そこまで浅草に心酔している私が仲見世でがっかりしたのは、ひとつは店が昔と比べると大きく変わってしまったこと。
年寄りの愚痴だと思うでしょ。そうなんだよ。愚痴なんだけど、それはやはり言っとかなきゃ。

昔の仲見世に並んでいる店はどれも間口が狭く、全部観光客向けといえばそうだったんだけど、それなりに江戸のこじゃれた鼈甲細工の櫛やかんざしを売っている店があったり、象牙細工の根付の置いてある店なんかが、ところどころに入っていて、それを見つけて眺めるのがとても楽しかった。
店の作りも年季が入っていて、味わいだらけだったし。

ところが、一軒の店が広くなっている。気のせいかなあ。そんなことないと思うんだけど。
相変わらず歩くのにも難儀するよな人ごみなんだけど、ちょっとここはという店が消えてしまい、ピカピカの照明の中、外国人が増えたせいか単なるお土産屋さんになってない?

私の気の迷いかと思って、料理屋の旦那に聞いてみたら、やはり変わってしまったと言う。
商売になんなくなったんで、売っちゃったり、貸してしまったりしているそうだ。
「きび団子なんて売ってんだから、やんなっちゃうよねえ」
とおっしゃっていました。

で、私は行き付けだった煎餅屋を目指していたのだが、見つからない。仲見世には何軒か煎餅屋があったのだが、私はその店でしか買ったことがなかった。いくつものガラスの大きな入れ物に焼きあがった味の異なる煎餅がどんどん入れられて、一枚からでも売ってくれていた。まさに煎餅屋。

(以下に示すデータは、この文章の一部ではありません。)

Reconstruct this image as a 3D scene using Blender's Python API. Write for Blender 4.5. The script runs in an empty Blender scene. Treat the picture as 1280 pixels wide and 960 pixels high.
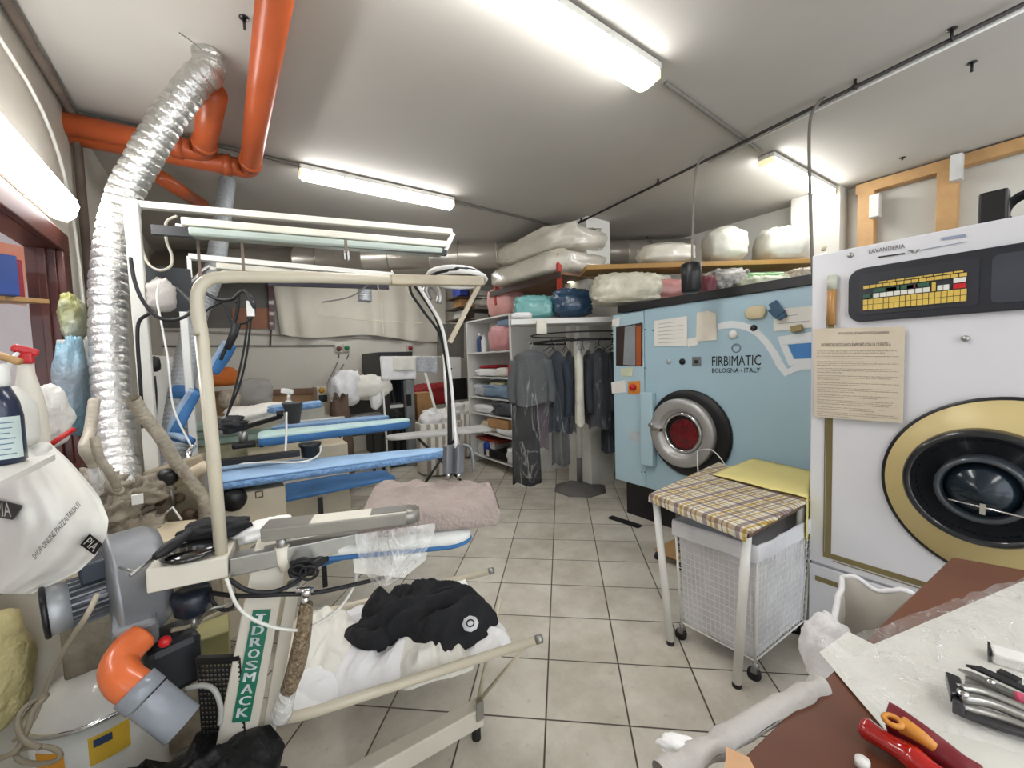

ロンドン時代は帰国した際にそこで大量に購入して、イギリス人に無理やり食わせて「うまい」と強制的に言わせていた。そうすると不思議なもんで、勝手に食いだし、すぐに無くなってしまったりしたのよ。醤油がすでに認知されていたからね。

会社やってた時も、煎餅を持っていった。
社員の皆さんは「もう少しましなもん持って来い」と思っていたかもしれないが。

その店がないんだよ。
煎餅屋はいくつかあるんだけど、どこも透明な袋にパックされていて、これじゃスーパーで買うのと同じだろう。それに醤油が焼けるあの香が消えてしまってるじゃん。どこで焼いてんだか、と思うよ、こっちは。

「こちらはお店のつくりを変えましたか?」
と2軒の煎餅屋で聞いてみたが、一軒は
「いいえ、うちは前から変わっていません」
もう一軒は
「そうなんです。ガラスの入れものがもう手に入らないんですよ。作ってもらおうとすると300個からとか言われるんで無理なんです。でもこのビニールに入れられるようになって、すごく楽になったんですよ」ととても嬉しげに解説してくださった。

「喜んでる場合じゃないですよ」とは言えずに10枚パックをふたつ買った。
どちらの店でも「こんなこんな感じのお店があったじゃないですか」と食い下がったが、目だけ笑ってない笑顔で、「存じませんねえ」と知らん振りである。知らないわけねえだろう。この通りにあってすごく流行ってたんだから。

あー、もう浅草で煎餅買うのやーめた、馬鹿馬鹿しいと腹を立てていたが、花やしきを眺めていたら少し落ち着いてきた。